▶ **Work to do**: Exactly the lines from the start of the data below through the line that contains "tube(bm, out, 0.0009, 6);" are to be copied, with pictures left out.

------

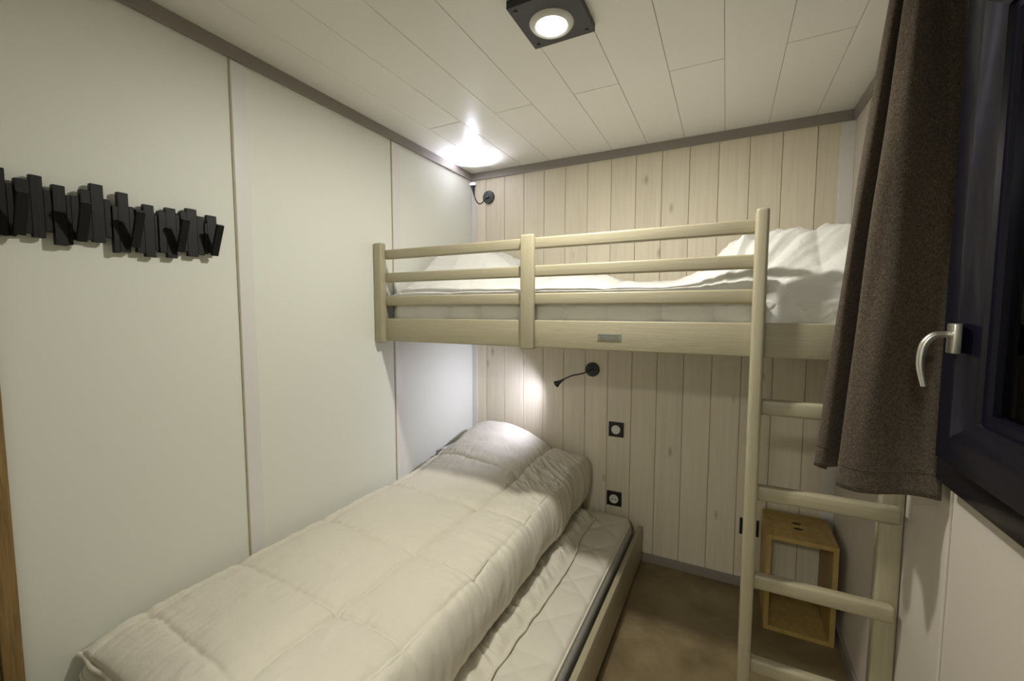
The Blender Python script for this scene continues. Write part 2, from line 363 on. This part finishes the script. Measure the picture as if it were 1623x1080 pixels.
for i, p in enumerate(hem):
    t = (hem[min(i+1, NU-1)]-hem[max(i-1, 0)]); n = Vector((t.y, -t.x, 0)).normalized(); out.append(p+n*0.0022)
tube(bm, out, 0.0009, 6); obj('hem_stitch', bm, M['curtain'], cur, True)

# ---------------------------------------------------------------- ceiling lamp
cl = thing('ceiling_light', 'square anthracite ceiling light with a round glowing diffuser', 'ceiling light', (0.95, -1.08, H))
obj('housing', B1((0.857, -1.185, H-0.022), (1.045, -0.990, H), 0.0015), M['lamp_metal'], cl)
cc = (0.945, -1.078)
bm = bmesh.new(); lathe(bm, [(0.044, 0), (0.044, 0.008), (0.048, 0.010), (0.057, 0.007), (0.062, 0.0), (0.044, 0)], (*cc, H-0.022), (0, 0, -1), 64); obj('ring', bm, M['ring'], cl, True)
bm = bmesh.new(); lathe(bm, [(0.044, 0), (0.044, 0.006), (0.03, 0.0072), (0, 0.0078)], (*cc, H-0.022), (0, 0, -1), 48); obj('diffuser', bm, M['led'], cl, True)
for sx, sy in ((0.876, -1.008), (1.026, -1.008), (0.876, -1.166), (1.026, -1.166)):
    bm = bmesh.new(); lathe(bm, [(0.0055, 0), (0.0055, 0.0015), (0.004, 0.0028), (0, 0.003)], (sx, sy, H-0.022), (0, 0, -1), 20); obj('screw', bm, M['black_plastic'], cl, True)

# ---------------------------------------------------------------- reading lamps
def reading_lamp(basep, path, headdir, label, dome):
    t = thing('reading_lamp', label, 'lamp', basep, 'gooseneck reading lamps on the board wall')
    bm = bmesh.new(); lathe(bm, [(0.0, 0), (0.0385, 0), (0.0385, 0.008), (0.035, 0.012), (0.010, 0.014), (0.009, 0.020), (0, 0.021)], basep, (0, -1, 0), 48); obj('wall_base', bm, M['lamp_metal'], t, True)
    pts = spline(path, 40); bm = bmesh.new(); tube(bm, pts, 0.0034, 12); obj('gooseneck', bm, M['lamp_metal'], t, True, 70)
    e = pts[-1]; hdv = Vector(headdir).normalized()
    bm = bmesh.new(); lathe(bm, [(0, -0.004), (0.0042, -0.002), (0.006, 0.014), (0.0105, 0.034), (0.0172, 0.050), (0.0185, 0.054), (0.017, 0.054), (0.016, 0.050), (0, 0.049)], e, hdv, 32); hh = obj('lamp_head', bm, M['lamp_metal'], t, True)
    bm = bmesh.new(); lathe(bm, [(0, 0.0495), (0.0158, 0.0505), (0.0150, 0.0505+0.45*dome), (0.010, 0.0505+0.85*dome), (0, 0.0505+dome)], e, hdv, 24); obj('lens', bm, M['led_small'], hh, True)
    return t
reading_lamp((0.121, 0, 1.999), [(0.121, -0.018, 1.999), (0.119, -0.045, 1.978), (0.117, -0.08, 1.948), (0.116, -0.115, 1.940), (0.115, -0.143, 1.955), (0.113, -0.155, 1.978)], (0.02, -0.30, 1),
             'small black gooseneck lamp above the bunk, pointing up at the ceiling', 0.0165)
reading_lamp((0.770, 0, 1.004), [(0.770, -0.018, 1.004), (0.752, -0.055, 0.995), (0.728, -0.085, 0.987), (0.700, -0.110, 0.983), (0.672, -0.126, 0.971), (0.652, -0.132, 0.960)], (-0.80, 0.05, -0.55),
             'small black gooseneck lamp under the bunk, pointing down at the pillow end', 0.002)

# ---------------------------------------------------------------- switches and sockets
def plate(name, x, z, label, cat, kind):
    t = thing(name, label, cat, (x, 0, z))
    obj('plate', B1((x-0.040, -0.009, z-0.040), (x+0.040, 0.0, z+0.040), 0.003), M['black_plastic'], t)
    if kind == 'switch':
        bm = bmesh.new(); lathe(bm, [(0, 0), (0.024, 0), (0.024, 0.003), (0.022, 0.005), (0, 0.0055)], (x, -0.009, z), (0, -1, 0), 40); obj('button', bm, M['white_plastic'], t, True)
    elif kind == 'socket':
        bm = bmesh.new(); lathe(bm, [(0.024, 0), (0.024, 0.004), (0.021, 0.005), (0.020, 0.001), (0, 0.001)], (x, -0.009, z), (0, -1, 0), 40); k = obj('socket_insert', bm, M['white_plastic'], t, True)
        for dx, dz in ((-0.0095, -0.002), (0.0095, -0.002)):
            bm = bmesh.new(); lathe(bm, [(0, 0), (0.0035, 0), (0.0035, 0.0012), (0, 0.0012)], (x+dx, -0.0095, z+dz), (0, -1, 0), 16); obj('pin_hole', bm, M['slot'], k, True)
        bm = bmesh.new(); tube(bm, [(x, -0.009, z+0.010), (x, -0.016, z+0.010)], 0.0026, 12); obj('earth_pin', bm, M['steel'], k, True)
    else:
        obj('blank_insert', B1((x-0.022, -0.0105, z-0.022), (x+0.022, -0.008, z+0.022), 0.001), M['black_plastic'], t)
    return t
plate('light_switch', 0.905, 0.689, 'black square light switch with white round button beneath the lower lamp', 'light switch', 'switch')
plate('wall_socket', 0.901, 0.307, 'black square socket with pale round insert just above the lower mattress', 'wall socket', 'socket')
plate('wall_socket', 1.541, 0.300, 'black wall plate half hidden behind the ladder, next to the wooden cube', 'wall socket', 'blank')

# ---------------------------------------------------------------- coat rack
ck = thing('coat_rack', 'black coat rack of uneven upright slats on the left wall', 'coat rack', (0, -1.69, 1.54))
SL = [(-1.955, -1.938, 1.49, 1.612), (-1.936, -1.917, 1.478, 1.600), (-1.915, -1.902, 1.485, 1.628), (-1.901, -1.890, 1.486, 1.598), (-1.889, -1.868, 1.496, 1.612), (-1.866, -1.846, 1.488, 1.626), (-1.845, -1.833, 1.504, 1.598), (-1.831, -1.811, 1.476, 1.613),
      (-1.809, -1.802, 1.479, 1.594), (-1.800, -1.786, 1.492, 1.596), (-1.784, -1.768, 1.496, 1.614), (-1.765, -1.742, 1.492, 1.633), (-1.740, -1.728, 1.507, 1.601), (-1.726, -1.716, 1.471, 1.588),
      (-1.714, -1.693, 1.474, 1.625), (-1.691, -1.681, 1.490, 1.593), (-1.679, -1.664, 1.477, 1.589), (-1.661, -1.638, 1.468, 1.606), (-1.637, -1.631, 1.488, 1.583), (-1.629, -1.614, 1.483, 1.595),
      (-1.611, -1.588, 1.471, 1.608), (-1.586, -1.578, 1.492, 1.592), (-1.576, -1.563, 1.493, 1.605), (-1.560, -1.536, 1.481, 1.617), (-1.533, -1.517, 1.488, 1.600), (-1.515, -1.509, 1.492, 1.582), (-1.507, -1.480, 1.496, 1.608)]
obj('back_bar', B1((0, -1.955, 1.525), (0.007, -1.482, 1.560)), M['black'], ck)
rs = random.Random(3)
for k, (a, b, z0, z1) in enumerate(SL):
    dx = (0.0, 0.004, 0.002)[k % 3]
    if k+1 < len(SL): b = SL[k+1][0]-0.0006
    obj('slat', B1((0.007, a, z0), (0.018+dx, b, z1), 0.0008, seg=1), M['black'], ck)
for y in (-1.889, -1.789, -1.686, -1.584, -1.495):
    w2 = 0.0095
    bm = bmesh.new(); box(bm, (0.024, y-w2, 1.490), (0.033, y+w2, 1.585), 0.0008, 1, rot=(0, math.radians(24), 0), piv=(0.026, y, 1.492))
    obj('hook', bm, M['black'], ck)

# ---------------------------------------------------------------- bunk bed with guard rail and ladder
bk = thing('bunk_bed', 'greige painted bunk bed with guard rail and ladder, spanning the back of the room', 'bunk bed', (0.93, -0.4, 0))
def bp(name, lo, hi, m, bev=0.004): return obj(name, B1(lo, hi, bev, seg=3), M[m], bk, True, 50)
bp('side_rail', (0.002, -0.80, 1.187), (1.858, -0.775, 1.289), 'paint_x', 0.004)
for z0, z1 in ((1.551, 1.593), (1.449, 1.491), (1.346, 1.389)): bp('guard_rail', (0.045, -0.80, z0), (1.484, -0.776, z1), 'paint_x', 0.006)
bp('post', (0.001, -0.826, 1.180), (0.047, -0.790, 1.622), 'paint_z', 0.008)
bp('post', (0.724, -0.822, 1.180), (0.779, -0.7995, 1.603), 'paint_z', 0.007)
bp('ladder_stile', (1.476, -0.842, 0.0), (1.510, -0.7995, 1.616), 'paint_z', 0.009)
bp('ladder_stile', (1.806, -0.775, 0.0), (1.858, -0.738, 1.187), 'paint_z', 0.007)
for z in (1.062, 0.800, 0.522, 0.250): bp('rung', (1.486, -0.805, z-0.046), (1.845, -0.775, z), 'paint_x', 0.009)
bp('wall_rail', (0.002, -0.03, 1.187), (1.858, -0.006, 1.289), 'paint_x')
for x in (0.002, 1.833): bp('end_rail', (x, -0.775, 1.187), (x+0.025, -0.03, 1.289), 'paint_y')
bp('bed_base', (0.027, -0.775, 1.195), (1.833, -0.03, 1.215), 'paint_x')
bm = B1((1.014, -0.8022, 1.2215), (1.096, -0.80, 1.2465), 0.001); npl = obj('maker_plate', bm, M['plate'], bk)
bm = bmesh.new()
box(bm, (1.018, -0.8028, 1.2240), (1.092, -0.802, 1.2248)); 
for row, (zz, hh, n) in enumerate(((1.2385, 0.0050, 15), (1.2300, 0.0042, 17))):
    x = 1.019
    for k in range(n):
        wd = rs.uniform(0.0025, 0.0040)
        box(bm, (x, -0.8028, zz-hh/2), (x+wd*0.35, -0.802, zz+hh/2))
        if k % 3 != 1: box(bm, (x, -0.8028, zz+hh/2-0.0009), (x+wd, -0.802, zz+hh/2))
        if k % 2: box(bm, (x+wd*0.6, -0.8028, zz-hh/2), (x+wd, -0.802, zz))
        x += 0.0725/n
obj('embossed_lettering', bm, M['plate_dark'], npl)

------

▶ **Solution for this exercise**:
The Blender Python script for this scene continues. Write part 2, from line 363 on. This part finishes the script. Measure the picture as if it were 1623x1080 pixels.
for i, p in enumerate(hem):
    t = (hem[min(i+1, NU-1)]-hem[max(i-1, 0)]); n = Vector((t.y, -t.x, 0)).normalized(); out.append(p+n*0.0022)
tube(bm, out, 0.0009, 6); obj('hem_stitch', bm, M['curtain'], cur, True)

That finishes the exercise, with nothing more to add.